I can live with the characters and the inconsistent narrators, but in my opinion Stewart is asking for a little too much when she asks me to believe that Lin and Bayan have enough time to reprogram a handful of constructs while they are under attack by other constructs. Is the room the size of a football field? Do the attacking constructs suffer from the same amount of plot-mandated slowness as the Nazgûl horses who couldn’t even catch a horseless hobbit in The Fellowship of the Ring, or do they just politely wait while their fellows are reprogrammed? Even at the fastest working speed, and even assuming the constructs she’s working with are far simpler than the four advisors, reprogramming is a manual process that requires Lin to pull out a specific shard, translate the command engraved on its surface, modify the command with an etching tool, and plug it back into the right spot. She has trouble with this under normal circumstances. How the hell does she suddenly become so proficient that she can do it several times in a row while injured and under assault by multiple attackers, including two of her father’s most powerful constructs? And if the act of reprogramming knocks the construct out for a couple of minutes, how are these hastily reprogrammed constructs able to swing right into battle at Lin’s command without so much as a blink? Make it make sense, because it doesn’t. I’ll accept it if there’s no other explanation on offer, but I don’t like it.
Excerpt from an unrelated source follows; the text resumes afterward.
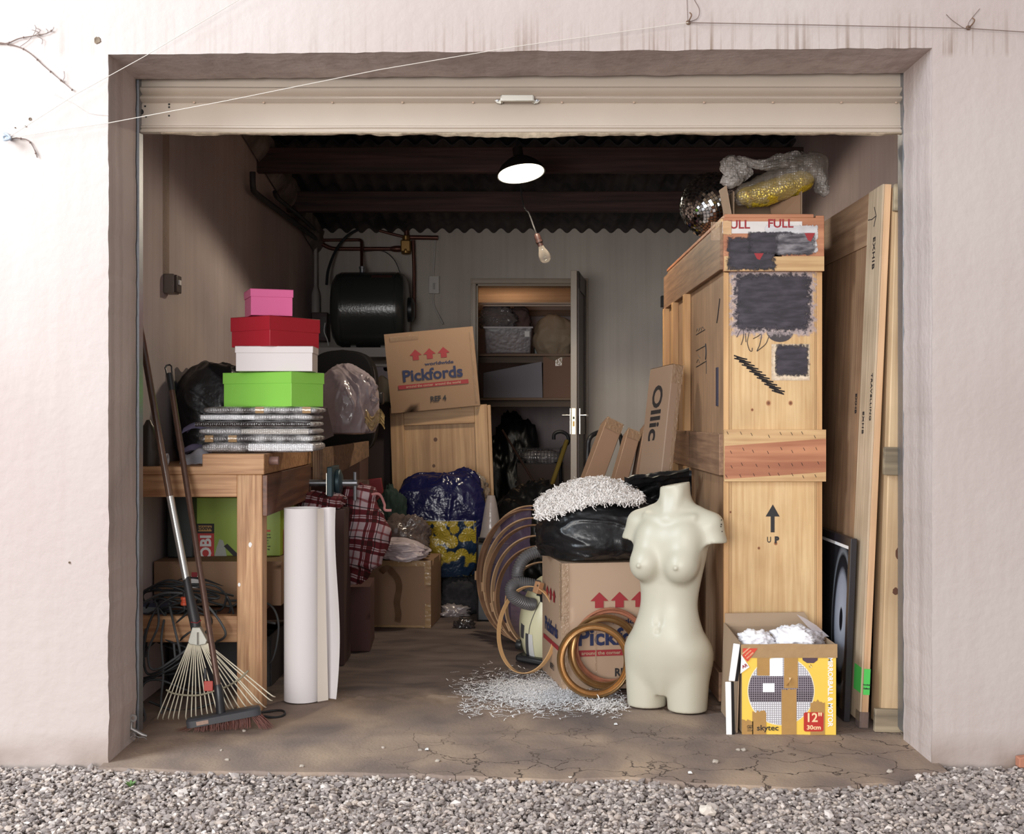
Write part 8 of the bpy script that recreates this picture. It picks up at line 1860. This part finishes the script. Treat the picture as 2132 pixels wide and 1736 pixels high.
# ------------------------------------------------------------------ hoops and the vacuum cleaner
M['hoop'] = wood('bent_wood_hoop', srgb(206, 172, 136), srgb(170, 136, 104), 'z', .6, .5, .1)
M['hoop_b'] = wood('bent_wood_hoop_b', srgb(168, 132, 102), srgb(128, 96, 72), 'z', .6, .5, .1)
def hoop(label, c, r, yaw, lean, band=.022, th=.006, mat=None, ell=1.0, tab=None, grp='wooden hoops leaning in the middle of the garage'):
    t = thing('wooden_hoop', label, 'hoop', c, (lean, 0, yaw), grp)
    seg = 96; vs = []
    for k in range(seg):
        a = 2*PI*k/seg
        for q, y in ((r-th, -band/2), (r, -band/2), (r, band/2), (r-th, band/2)): vs.append((q*math.cos(a), y, q*math.sin(a)*ell))
    mb = MB(); mb.add(vs, [(k*4+i, k*4+(i+1) % 4, ((k+1) % seg)*4+(i+1) % 4, ((k+1) % seg)*4+i) for k in range(seg) for i in range(4)]); mb.build('hoop_band', mat or M['hoop'], t, smooth=50)
    for a in (tab if tab is not None else (PI*1.04,)):
        mb = MB(); rot = Matrix.Rotation(-a, 4, 'Y'); mb.box(r-.001, r+.005, -band*.75, band*.6, -.022, .022, M=rot); tb = mb.build('joint_block', M['hoop'], t, bev=.001)
    return t
Yh = 1.98; cxh = WX(1112, Yh)
hs = [(.325, 2.16, 0.0, 'widest wooden hoop, outermost of the leaning set'), (.318, 2.11, -.012, 'second widest wooden hoop just inside the outermost'), (.300, 2.05, .012, 'wooden hoop third from the outside'), (.285, 2.00, .022, 'wooden hoop fourth from the outside, with a pale joint block'),
      (.262, 1.95, .036, 'wooden hoop fifth from the outside'), (.240, 1.90, .046, 'wooden hoop sixth from the outside'), (.205, 1.86, .065, 'smallest wooden hoop of the leaning set, around the grey hose')]
for k, (r, Yq, dx, lb) in enumerate(hs):
    t = hoop(lb, (WX(1102, Yq)+dx+.0, Yq, r*1.0*math.cos(R(7))+.004), r, R(-44+2*k), R(-7), .026+.006*(k % 2), .006, (M['hoop'], M['hoop_b'])[k % 2], tab=(PI*(1.0+.03*k),) if k != 5 else (PI*1.02, PI*1.2))
mm = clear('purple_net', srgb(120, 100, 128), .34, .6, .6, 30)
t = thing('purple_net', 'purple net fabric stretched inside the widest hoop', 'fabric', (WX(1102, 2.16), 2.185, .33), (R(-7), 0, R(-44)))
mb = MB(); mb.grid(lambda u, v: ((.08+.235*u)*math.cos(PI*(.52+1.1*v)), .012*nz(u*5, v*9), (.08+.235*u)*math.sin(PI*(.52+1.1*v))), 12, 50); mb.build('net', mm, t, smooth=70)
t = hoop('tan hoop with a riveted strap end standing alone in front of the vacuum cleaner', P(1097, 1318, 1.33)+Vector((0, 0, .0)), .182, R(-52), R(-4), .020, .004, plain('tan_leather_wood', srgb(206, 164, 116), .45, var=.08), ell=1.0, tab=(), grp=None)
t.rotation_euler = (R(-12), R(10), R(-52)); t.location.z = .19
mb = MB(); mb.box(-.016, .014, -.014, .014, .158, .206); mb.build('strap_end', plain('tan_strap', srgb(176, 132, 96), .5), t, bev=.002)
mb = MB(); mb.lathe([(.005, 0), (.004, .003), (.0001, .004)], 12, M=Matrix.Translation((.008, -.014, .192)) @ Matrix.Rotation(PI/2, 4, 'X')); mb.build('rivet', M['nickel'], t)
def vacuum():
    Y = 1.62; c = Vector((WX(1121, Y), Y, 0))
    t = thing('vacuum_cleaner', 'cream vacuum cleaner standing on end with a ribbed grey hose', 'vacuum cleaner', (c.x, c.y, 0.002), (0, R(7), R(-20)))
    # standing upright body: egg with flat back
    def f(X, Y_, Z):
        d = s_ell(X, Y_, Z, (0, 0, .185), (.100, .095, .195)); d = np.maximum(d, -Z); d = smin(d, s_ell(X, Y_, Z, (.0, .04, .17), (.115, .06, .165)), .04); return np.maximum(d, -Z)
    cream = plain('cream_plastic', srgb(216, 212, 178), .35)
    sdf_mesh('body_shell', f, (-.16, -.14, -.02), (.16, .14, .42), .006, cream, t)
    def on(x, z, off=.0015):
        k = 1-(x/.1)**2-((z-.185)/.195)**2; return (x, -.095*math.sqrt(max(.0, k))-off, z)
    def patch(nm, pts, mat, off=.002, n=10):
        mb = MB(); (xa, za), (xb, zb_), (xc, zc), (xd, zd) = pts
        mb.grid(lambda u, v: on((xa*(1-u)+xb*u)*(1-v)+(xd*(1-u)+xc*u)*v, (za*(1-u)+zb_*u)*(1-v)+(zd*(1-u)+zc*u)*v, off), n, n); mb.build(nm, mat, t, smooth=70)
    dk = plain('slate_plastic', srgb(74, 74, 78), .4); wt = plain('pale_grey_plastic', srgb(212, 212, 210), .35)
    patch('side_vent', [(-.082, .10), (-.058, .10), (-.058, .16), (-.082, .165)], dk); patch('pedal', [(-.045, .03), (-.018, .01), (-.030, .13), (-.048, .13)], dk, .003); patch('pedal_cover', [(-.026, .02), (.0, .03), (-.012, .13), (-.032, .13)], wt, .004)
    mb = MB(); mb.tube(curve_pts([on(-.02, .02), on(-.03, .15, .002), on(.0, .27, .002), on(.03, .34, .002)]), .0016, 6); mb.build('seam', dk, t)
    patch('hose_socket_plate', [(-.02, .30), (.03, .30), (.03, .345), (-.02, .345)], M['black_plastic'], .003)
    mb = MB(); mb.box(-.08, .10, -.09, .10, .0, .03); mb.build('dark_foot', M['black_plastic'], t, bev=.01)
    for sx_ in (-.09,):
        mb = MB(); mb.lathe([(.0001, -.012), (.022, -.012), (.024, 0), (.022, .012), (.0001, .012)], 20, M=Matrix.Translation((sx_, -.02, .06)) @ Matrix.Rotation(PI/2, 4, 'Y')); mb.build('wheel', M['black_plastic'], t)
    # ribbed hose
    Yh_ = 1.50
    path = [(1150, 1150, Yh_), (1120, 1148, Yh_), (1092, 1162, Yh_-.01), (1078, 1190, Yh_-.02), (1082, 1210, Yh_-.01), (1100, 1222, Yh_)]
    path2 = [(1122, 1222, Yh_-.04), (1100, 1216, Yh_-.05), (1076, 1214, Yh_-.06), (1064, 1225, Yh_-.07), (1070, 1242, Yh_-.06), (1090, 1254, Yh_-.02), (1108, 1258, Yh_+.02)]
    for pth, r0 in ((path, .027), (path2, .028)):
        q = curve_pts([P(*p) for p in pth], 26); rr_ = [r0*(1.0 if i % 4 < 2 else .88) for i in range(len(q))]
        mb = MB(); mb.tube(q, rr_, 18); mb.build('hose', plain('grey_ribbed_hose', srgb(96, 94, 96), .4), t, world=True, smooth=20)
    mb = MB(); q = [P(1118, 1224, Yh_-.045), P(1133, 1232, Yh_-.04), P(1136, 1250, Yh_-.03)]; mb.tube(curve_pts(q), .024, 14); mb.build('hose_end', M['black_plastic'], t, world=True)
vacuum()

# ------------------------------------------------------------------ long cartons leaning behind the bin bag
def long_carton(name, label, b0, t0, Yb_, Yt, w_, d, mat, grp=None, glossy_top=True, yaw=0):
    # b0/t0: pixel of the bottom and top centre of the front face
    pb_, pt_ = P(b0[0], b0[1], Yb_), P(t0[0], t0[1], Yt); ax = (pt_-pb_); L_ = ax.length; ax.normalize()
    t = thing(name, label, 'box', pb_, (0, 0, 0), grp); side = Vector((math.cos(yaw), math.sin(yaw), 0)); side = (side-ax*side.dot(ax)).normalized(); dep = side.cross(ax); dep = -dep if dep.y < 0 else dep
    M_ = Matrix((( side.x, dep.x, ax.x, 0), (side.y, dep.y, ax.y, 0), (side.z, dep.z, ax.z, 0), (0, 0, 0, 1)))
    mb = MB(); mb.box(-w_/2, w_/2, 0, d, 0, L_, M=M_); o = mb.build('carton_body', mat, t, bev=.004)
    if glossy_top:
        mb = MB(); mb.grid(lambda u, v: M_ @ Vector((-w_/2-.0015+(w_+.003)*u, -.0022+.002*nz(u*7, v*12), L_*(1-.16*v)+.001)), 10, 14)
        mb.grid(lambda u, v: M_ @ Vector((-w_/2-.0015+(w_+.003)*u, -.002+(d+.003)*v, L_+.002+.0015*nz(u*6, v*6))), 10, 8); mb.build('packing_tape', M['tape_clear'], t, smooth=60)
    return t, M_, L_
lc = plain('slim_cardboard', srgb(150, 122, 102), .6, var=.08, vscale=4)
long_carton('slim_carton', 'slim upright carton with a shiny taped top, leftmost of the three behind the bin bag', (1232, 1010), (1282, 876), 2.35, 2.55, .095, .10, lc, 'slim cartons behind the bin bag', yaw=R(20))
long_carton('slim_carton', 'slim upright carton between its two slim neighbours behind the bin bag', (1290, 1010), (1322, 896), 2.25, 2.42, .070, .09, lc, 'slim cartons behind the bin bag', yaw=R(16))
long_carton('slim_carton', 'slim upright carton next to the tall flat one behind the bin bag', (1334, 1010), (1356, 886), 2.30, 2.44, .070, .09, lc, 'slim cartons behind the bin bag', yaw=R(12))
t, M_, L_ = long_carton('flat_carton', 'tall flat carton with lettering on its side, leaning against the big crate', (1386, 1004), (1412, 760), 1.40, 1.46, .052, .22, plain('flat_cardboard', srgb(152, 126, 106), .6, var=.06, vscale=4), yaw=R(20))
mm_ = M_ @ FL(-.0265, .12, L_*.60, -PI/2); text_mesh('side_print', 'Ollic', .13, M['black_ink'], t, mm_, .003)
mb = MB(); mb.grid(lambda u, v: M_ @ Vector((.006+.018*u, -.0022+.002*nz(u*7, v*40), L_*(.06+.86*v))), 5, 60); mb.build('packing_tape', M['tape_clear'], t, smooth=60)
# what holds them up, hidden behind the bag
t = carton('carton', 'plain carton hidden behind the bin bag carrying the slim cartons', (.545, 2.42, .002), (0, 0, 0), (.34, .34, P(1290, 1010, 2.25).z-.03), M['card_dark'], tape=False)
# small wall things in the far right of the back wall
t = thing('fuse_box', 'blue and black meter box on the back wall beside the big crate', 'meter box', P(1391, 706, YB-.06))
mb = MB(); k = (YB-CAMY)/FPX; mb.box(-7*k, 8*k, -.02, .058, -3*k, 45*k); mb.build('blue_tin', plain('blue_enamel', srgb(48, 76, 132), .4), t, bev=.003)
mb = MB(); mb.box(-14*k, 8*k, -.01, .058, 67*k, 90*k); mb.build('black_top_box', M['black_plastic'], t, bev=.003)
mb = MB(); mb.box(-9*k, 4*k, .0, .058, 45*k, 67*k); mb.build('grey_cover', plain('grey_cover', srgb(120, 116, 112), .5), t)
mb = MB(); mb.tube([(8*k*math.cos(a)+0*k, -.01, -13*k+9*k*math.sin(a)) for a in [2*PI*i/24 for i in range(24)]], .005, 8, closed=True); mb.build('cable_ring', M['rubber'], t)
t = thing('trolley', 'black tubular trolley handle behind the slim cartons', 'trolley', (WX(1232, 2.9), 3.0, .002))
mb = MB(); c_ = t.location; q = curve_pts([P(1222, 1020, 2.9)-c_, P(1224, 940, 2.9)-c_, P(1228, 912, 2.9)-c_, P(1246, 900, 2.95)-c_, P(1270, 896, 3.0)-c_, P(1290, 905, 3.0)-c_, P(1296, 940, 3.0)-c_, P(1298, 1020, 3.0)-c_], 6); mb.tube(q, .013, 10); mb.build('tube_handle', M['black_plastic'], t)
mb = MB()
for s_ in (0, 1): a_ = (q[0], q[-1])[s_]; mb.tube([a_, Vector((a_.x, a_.y, .04))], .013, 10)
mb.build('upright_tube', M['black_plastic'], t)
mb = MB(); mb.box(-.05, .22, -.16, .02, .0, .02); mb.build('foot_plate', M['black_plastic'], t, bev=.003)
Overall, I am mostly neutral about this book. The writing is good – it at least doesn’t suffer from some of the stylistic issues that frequently show up in debut novels – and the characters are reasonably interesting, and the story is intriguing, if a bit predictable. I guessed that Lin and Bayan were both constructs, though the resurrected-wife angle took me by surprise because I thought Shiyen was trying to recreate his actual human daughter. Sand’s identity was another mild surprise: I had thought that maybe she was the original Lin Sukai, exiled for some reason and replaced with a construct. Right now it’s unclear why the rejected constructs were preserved rather than destroyed, but my money’s on organ farm. I will say that I was not expecting Bayan to die, but it sounds as if Lin might try her hand at resurrecting him. I’d kind of like him to come back so they can support each other through what is promising to be a very difficult time, though this won’t dovetail too well with Lin’s stated goal of discontinuing bone shard magic. I suppose we’ll see. The final book is called The Bone Shard War, so I’m trying to keep my expectations in check. At this point I’m mostly just praying she doesn’t go down the Mad Queen track, the way a lot of strong female characters have done. I don’t see this ending with the Sukai Dynasty still intact, which means that Lin may not have a happy ending ahead of her. Still, Stewart may yet surprise me with the next two books. I’m hoping she will.